Other cases involving Russian business figures also have raised suspicions. And that’s not to mention the countless U.S. citizens who have been incarcerated for much less. They include Russian-American journalist Alsu Kurmasheva, ballet dancer Ksenia Karelina, Marine veteran Trevor Reed, teacher Marc Fogel, and journalist Evan Gershkovich.

While the state of the Russian corporate ecosystem should be enough to deter firms from taking such risks, other challenges are becoming more apparent, too. Legal obstacles have emerged due to the apparent division in U.S. and European sanctions strategy. While the Trump administration seems interested in lifting some of the existing restrictions, Europe remains steadfast in its support for Ukraine, including continued use of sanctions. This rift in a once-unified approach will leave U.S. businesses at a crossroads that forces many to choose between the Russian and European markets.

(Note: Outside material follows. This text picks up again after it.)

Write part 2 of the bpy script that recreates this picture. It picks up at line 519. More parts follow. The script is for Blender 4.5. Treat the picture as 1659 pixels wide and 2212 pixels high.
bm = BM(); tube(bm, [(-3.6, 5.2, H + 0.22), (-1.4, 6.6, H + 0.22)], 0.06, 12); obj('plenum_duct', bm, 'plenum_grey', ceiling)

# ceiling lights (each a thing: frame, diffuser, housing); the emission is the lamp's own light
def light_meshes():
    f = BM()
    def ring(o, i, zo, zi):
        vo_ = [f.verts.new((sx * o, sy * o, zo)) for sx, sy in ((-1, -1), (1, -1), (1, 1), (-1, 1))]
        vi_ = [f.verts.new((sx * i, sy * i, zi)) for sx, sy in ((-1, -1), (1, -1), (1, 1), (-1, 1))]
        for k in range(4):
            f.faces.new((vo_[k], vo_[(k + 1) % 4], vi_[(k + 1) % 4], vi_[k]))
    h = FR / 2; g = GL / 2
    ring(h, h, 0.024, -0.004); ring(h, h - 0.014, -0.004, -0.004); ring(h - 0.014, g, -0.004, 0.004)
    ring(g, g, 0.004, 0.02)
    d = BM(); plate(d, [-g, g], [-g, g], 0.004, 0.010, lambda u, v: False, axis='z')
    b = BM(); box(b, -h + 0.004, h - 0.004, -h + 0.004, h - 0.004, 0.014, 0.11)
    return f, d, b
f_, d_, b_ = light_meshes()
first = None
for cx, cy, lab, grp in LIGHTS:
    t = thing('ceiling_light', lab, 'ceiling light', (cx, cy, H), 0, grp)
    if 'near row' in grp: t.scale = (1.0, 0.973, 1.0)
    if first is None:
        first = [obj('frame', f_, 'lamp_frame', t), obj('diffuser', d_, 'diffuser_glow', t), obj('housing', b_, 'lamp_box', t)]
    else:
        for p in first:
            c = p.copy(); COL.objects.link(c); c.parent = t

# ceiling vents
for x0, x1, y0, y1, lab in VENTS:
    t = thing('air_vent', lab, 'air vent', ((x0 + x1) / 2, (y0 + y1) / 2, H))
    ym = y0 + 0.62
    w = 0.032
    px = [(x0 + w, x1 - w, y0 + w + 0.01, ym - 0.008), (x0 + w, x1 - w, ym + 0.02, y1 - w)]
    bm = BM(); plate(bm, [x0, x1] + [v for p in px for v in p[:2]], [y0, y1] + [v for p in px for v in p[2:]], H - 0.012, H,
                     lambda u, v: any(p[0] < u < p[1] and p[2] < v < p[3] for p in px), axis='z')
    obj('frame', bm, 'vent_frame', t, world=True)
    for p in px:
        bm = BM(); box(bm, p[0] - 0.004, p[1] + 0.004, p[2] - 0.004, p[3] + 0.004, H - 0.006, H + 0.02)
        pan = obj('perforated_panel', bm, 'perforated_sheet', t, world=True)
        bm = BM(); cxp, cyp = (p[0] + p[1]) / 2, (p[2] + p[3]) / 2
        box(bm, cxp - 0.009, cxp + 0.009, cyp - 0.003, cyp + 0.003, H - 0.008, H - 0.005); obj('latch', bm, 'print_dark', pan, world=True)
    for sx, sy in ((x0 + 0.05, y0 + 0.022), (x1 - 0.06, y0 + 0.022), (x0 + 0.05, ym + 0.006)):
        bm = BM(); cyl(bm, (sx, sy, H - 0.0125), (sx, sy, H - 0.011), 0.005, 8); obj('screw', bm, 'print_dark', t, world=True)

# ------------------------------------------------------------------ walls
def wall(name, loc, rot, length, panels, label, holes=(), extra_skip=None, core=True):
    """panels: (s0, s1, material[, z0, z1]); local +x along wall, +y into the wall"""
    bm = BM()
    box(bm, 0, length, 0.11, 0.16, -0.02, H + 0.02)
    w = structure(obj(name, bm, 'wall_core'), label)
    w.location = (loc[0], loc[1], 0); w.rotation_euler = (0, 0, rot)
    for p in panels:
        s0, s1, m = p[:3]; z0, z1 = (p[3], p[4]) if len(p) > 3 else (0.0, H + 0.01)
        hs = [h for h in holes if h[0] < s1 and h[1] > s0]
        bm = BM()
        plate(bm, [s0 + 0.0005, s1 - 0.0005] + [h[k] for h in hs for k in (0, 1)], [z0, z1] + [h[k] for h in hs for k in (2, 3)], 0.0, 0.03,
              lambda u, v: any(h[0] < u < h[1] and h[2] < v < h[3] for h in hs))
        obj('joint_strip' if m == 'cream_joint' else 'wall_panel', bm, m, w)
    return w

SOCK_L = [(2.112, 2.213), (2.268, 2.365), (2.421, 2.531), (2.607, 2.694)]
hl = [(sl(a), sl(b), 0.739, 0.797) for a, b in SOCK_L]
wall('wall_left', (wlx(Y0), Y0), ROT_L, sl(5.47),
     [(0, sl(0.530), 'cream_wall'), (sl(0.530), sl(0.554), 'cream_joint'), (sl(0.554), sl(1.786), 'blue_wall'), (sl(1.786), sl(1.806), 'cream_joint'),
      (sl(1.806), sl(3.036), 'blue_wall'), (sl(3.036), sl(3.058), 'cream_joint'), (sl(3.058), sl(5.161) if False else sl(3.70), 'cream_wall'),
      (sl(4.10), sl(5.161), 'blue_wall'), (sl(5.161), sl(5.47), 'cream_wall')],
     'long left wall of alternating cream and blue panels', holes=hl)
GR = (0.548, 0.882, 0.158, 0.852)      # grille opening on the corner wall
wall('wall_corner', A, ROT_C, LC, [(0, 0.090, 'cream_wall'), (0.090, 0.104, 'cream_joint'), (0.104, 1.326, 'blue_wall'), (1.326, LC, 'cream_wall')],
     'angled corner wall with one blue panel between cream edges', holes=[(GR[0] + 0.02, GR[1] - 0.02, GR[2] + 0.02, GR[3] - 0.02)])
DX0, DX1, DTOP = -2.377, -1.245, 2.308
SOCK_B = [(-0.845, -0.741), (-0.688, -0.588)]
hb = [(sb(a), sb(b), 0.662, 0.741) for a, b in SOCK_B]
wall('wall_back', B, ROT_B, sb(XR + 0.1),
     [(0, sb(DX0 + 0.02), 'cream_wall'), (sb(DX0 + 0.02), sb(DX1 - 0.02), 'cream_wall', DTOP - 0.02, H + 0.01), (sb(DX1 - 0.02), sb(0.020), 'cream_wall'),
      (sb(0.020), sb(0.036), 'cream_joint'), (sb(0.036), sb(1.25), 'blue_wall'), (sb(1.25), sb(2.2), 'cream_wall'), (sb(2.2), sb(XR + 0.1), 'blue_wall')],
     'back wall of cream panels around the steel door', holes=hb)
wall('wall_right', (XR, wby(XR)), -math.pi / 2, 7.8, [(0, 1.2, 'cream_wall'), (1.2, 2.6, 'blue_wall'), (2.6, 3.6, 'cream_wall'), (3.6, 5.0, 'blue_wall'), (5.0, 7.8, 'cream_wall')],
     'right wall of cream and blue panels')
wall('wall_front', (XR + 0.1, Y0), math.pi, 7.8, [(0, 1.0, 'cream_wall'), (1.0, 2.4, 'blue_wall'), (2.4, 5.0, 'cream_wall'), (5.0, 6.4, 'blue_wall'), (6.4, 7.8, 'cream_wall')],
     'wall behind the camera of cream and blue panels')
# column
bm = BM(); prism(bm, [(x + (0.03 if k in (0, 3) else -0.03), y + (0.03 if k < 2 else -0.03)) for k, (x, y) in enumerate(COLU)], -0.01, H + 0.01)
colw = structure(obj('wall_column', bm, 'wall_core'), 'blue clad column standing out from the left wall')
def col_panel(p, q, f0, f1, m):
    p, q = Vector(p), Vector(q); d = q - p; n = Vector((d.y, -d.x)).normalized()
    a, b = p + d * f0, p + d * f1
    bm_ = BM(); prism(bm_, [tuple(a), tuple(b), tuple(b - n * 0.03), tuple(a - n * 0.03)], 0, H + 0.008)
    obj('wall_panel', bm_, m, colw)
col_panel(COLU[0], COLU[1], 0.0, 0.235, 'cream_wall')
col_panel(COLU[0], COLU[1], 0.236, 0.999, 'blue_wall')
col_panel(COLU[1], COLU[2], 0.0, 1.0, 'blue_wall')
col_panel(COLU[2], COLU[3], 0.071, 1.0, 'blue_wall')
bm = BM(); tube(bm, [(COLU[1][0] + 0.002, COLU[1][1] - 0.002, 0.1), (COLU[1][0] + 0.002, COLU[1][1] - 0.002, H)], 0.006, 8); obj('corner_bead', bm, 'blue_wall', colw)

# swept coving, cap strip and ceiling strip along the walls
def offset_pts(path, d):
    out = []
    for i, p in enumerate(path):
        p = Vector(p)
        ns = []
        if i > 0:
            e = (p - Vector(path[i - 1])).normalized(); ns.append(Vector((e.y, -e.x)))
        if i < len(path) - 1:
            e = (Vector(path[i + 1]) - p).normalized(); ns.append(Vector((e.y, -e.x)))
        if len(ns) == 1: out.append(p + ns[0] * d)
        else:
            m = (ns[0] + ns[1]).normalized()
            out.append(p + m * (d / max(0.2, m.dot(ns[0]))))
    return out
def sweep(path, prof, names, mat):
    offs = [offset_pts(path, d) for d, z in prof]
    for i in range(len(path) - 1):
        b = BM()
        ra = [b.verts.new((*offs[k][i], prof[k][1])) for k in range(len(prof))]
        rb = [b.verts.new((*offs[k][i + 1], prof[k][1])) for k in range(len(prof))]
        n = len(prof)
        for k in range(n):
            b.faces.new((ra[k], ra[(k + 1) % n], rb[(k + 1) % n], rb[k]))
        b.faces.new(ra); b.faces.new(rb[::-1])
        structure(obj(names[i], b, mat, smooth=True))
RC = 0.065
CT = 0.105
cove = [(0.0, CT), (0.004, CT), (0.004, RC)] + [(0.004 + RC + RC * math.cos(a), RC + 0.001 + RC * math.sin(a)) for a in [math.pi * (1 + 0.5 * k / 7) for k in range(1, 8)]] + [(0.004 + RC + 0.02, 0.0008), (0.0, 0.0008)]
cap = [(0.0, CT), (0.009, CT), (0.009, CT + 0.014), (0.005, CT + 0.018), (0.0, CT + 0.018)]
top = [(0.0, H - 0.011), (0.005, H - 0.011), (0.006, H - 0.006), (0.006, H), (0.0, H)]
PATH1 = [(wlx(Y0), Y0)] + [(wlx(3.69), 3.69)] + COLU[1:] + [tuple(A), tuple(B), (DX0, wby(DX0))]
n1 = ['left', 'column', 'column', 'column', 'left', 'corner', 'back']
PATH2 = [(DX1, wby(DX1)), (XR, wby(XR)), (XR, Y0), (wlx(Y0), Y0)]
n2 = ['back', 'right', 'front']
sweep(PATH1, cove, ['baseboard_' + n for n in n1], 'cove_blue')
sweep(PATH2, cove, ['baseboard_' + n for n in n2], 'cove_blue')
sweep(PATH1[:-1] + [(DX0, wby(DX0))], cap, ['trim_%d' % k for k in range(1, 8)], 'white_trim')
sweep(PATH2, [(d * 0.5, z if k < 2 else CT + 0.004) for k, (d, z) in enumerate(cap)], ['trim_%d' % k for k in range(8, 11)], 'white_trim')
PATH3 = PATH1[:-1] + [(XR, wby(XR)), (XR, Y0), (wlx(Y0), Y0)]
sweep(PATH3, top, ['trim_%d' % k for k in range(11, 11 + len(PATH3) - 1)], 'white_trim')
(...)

And businesses based in Europe also may disassociate from American companies that rejoin the Russian market to avoid breaching policies in their own jurisdictions. As a result, companies would risk losing a much more valuable market than Russia. The EU is home to nearly 450 million consumers, accounts for about 14 percent of global trade in goods, and has the world’s third-largest economy. These numbers far outweigh those of Russia, which was never an important trading partner for the United States. Prewar trade totaled $6.4 billion in U.S. exports to Russia in 2021 and $29.7 billion in U.S. imports.

Any promise of a prosperous future between American businesses and Moscow should be viewed skeptically. In its 2020 country report on Russia, the Congressional Research Service stated that Russia continues to be a difficult business environment for U.S. companies due to “state dominance in the economy, lack of broad economic reform, and weak rule-of-law.” And that was before the sanctions resulting from Russia’s 2022 full-scale invasion of Ukraine.

Doing business in Russia has long been risky. American companies should think twice before again taking the Russia plunge.